In Wright v. Hartsell, 305 F.2d 221 (9th Cir.1962), this court stated that the fundamental question in determining if an expense claimed as travel expense is deductible "is whether it would be reasonable to expect the particular taxpayer to move his home nearer to the place where he is working." Wright, 305 F.2d at 225 (citing Harvey v. Commissioner, 283 F.2d 491 (9th Cir.1960)). Later, in Wills v. Commissioner, 411 F.2d 537 (9th Cir.1969), a professional baseball player who was employed by the Los Angeles Dodgers, but who kept his family residence near Spokane, Washington, attempted to deduct expenses incurred in the vicinity of Los Angeles for travel, meals and lodging. Id. at 539. We held there that the expenses were not deductible since his tax home was Los Angeles, the location of his principal place of business. Id. at 540.

7

Most recently in Coombs v. Commissioner, 608 F.2d 1269 (9th Cir.1979), we held that, in general, as between various possible abodes, the abode--or at least the locale of the abode--which is located in the vicinity of the taxpayer's principal place of business or employment, or as close thereto as possible, will be considered the taxpayer's tax home for purposes of the travel expense deduction of section 162(a)(2). "In addition, when a taxpayer accepts employment either permanently or for an indefinite time away from the place of his usual abode, the taxpayer's home will shift to the new location--the vicinity of the taxpayer's new principal place of business." Id. at 1275-76 (citing Markey v. Commissioner, 490 F.2d 1249, 1253 (6th Cir.1974)) (emphasis added).

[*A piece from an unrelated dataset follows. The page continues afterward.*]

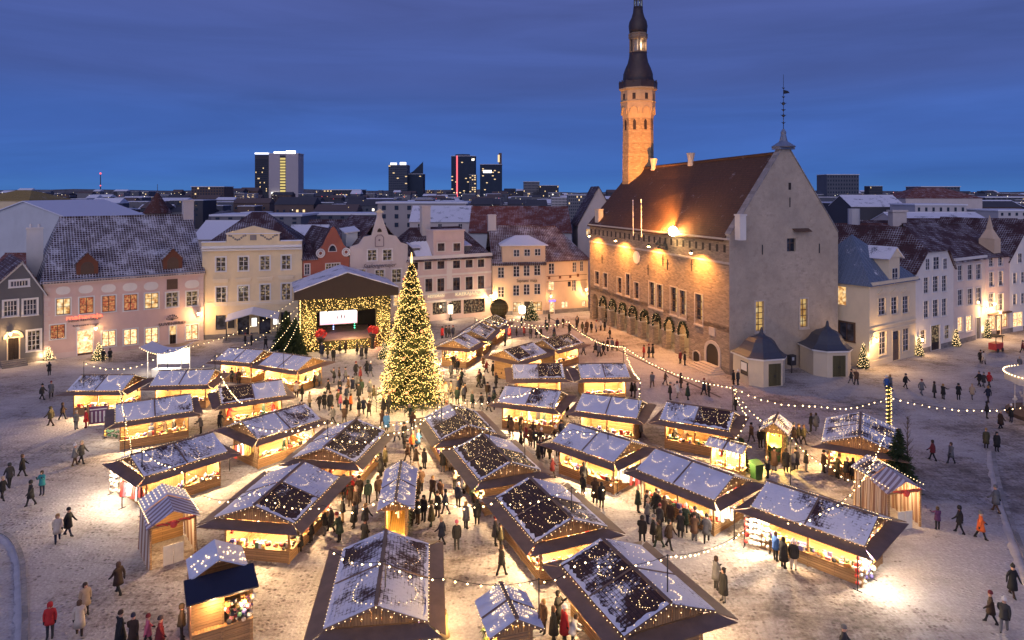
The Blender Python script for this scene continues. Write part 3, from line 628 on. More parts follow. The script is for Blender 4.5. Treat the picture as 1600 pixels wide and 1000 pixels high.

See also Peurifoy v. Commissioner, 358 U.S. 59, 60, 79 S.Ct. 104 (1958) (noting Tax Court cases contrasting "indefinite" or "indeterminate" employment away from home with "temporary" employment away from home; temporary travel away from home does not change the taxpayer's "tax home"). In such circumstances, the decision to retain a former residence is a personal choice, and the expenses of traveling to and from that residence are non-deductible personal expenses. Coombs, 608 F.2d at 1276.

8

The Tax Court found that from 1988 through all of 1990, the taxpayer worked only in Victorville and Anaheim for two related corporations, spending the majority of the tax year in Victorville. Accordingly, the Tax Court found that Victorville was the taxpayer's principal place of business in 1990. Reviewing the stipulated record, this finding is not clearly erroneous. Trudy lived in Victorville the entire year, commuting between Victorville and Anaheim for the five months she worked in Anaheim. She worked in Victorville for the other seven months of the year. Her employer was headquartered there. She had no other employer during the period. Irrespective of whether or not the taxpayer continued to have a business connection to Catheys Valley, the stipulated record establishes that the taxpayer's employment in Victorville was indefinite and not temporary. While she started the year in Anaheim with the intention of working there two weeks, it soon became obvious that the duration of her stay would be much longer. This conclusion is buttressed by the fact that, in February, she brought her recreational vehicle to a local RV park and resided in it for the remainder of the year, rather than incurring other lodging expenses. Based on the stipulated record, the Tax Court did not clearly err when it concluded that her stay in Victorville had changed from temporary to indefinite. Hence, her tax home shifted to the new location--the vicinity of the taxpayer's new principal place of business. Since her Victorville home was the abode located in the vicinity of her principal place of employment, it must be considered her tax home for purposes of the travel expense deduction of section 162(a)(2). Coombs, 608 F.2d at 1275-76.

9

Accordingly, it is not necessary in deciding this appeal to reach the question of whether § 162(a) contains a requirement that a taxpayer who pursues temporary employment away from the location of his usual residence must have a business connection with that. location to be considered "away from home". Since Trudy's time away from her home in Catheys Valley was indeterminate, under Coombs her tax home shifted to Victorville. Her expenses incurred there were personal living expenses and not § 162(a) travelling expenses. The Tax Court's decision denying her deduction, except for travel expenses between Victorville and Anaheim, was not clearly erroneous.

10

AFFIRMED.

2

Charles R. Weiner, Senior United States District Judge for the Eastern District of Pennsylvania, sitting by designation

1

This disposition is not appropriate for publication and may not be cited to or by the courts of this circuit except as provided by Ninth Circuit Rule 36-3

3

The Taxpayers' argument to avoid the application of Lum is meritless. Citing Shapiro v. Commissioner, 632 F.2d 170 (2d Cir.1980), they assert that since interlocutory orders of the Tax Court are not reviewable under 28 U.S.C. § 1292(b), the rationale of Lum does not apply. This argument ignores the fact that interlocutory orders of the Tax Court are subject to appellate review under I.R.C. § 7482(a)(2)

4

The pertinent part of the section reads:

(a) In general. There shall be allowed as a deduction all the ordinary and necessary expenses paid or incurred during the taxable year in carrying on any trade or business, including--

* * *

(2) traveling expenses (including amounts expended for meals and lodging other than amounts which are lavish or extravagant under the circumstances) while away from home in the pursuit of a trade or business.